George de Forest Brush’s ideas on Socialism vary greatly from those of Oscar Wilde and Margaret Sanger. Wilde considers all manual labor “absolutely degrading.” Margaret asks Brush a question: “You would not leave man [to] continue to do the laborious and disagreeable work which has so enslaved and degraded him today?”

George leans back in his chair. He is thoroughly enjoying the subject. His eyes sparkle as he answers her. “Labor is the most delightful thing in the world when one does the thing one loves to do,” he says quietly. “When man labors for the joy of it, when everything he does will be a thing of beauty, there will be joy in his labor.”

Children of string Lawrence millworkers march in protest down Fifth Avenue in New York, February 17, 1912. Library of Congress / Bain Collection

A log falls and Margaret prods it with the poker. Their conversation has veered away from Oscar Wilde and Socialism. As the night gets darker and quieter, and the fire burns low in the grate, George de Forest Brush rises and raises his hand in a goodnight to Margaret.

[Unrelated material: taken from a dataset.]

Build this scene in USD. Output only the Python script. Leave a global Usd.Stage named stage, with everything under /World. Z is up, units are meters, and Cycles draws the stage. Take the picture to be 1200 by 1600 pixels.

“In my Socialism there will be no getting on without art,” he says, “for every act of life will be an emotion and every work a piece of art.”

In New York in June, to an audience at his residence at 309 West 78th Street, ‘Abdu’l-Bahá explained Bahá’u’lláh’s position on work. “All humanity must obtain a livelihood by sweat of the brow and bodily exertion,” he said, “at the same time seeking to lift the burden of others, striving to be the source of comfort to souls and facilitating the means of living. This in itself is devotion to God.”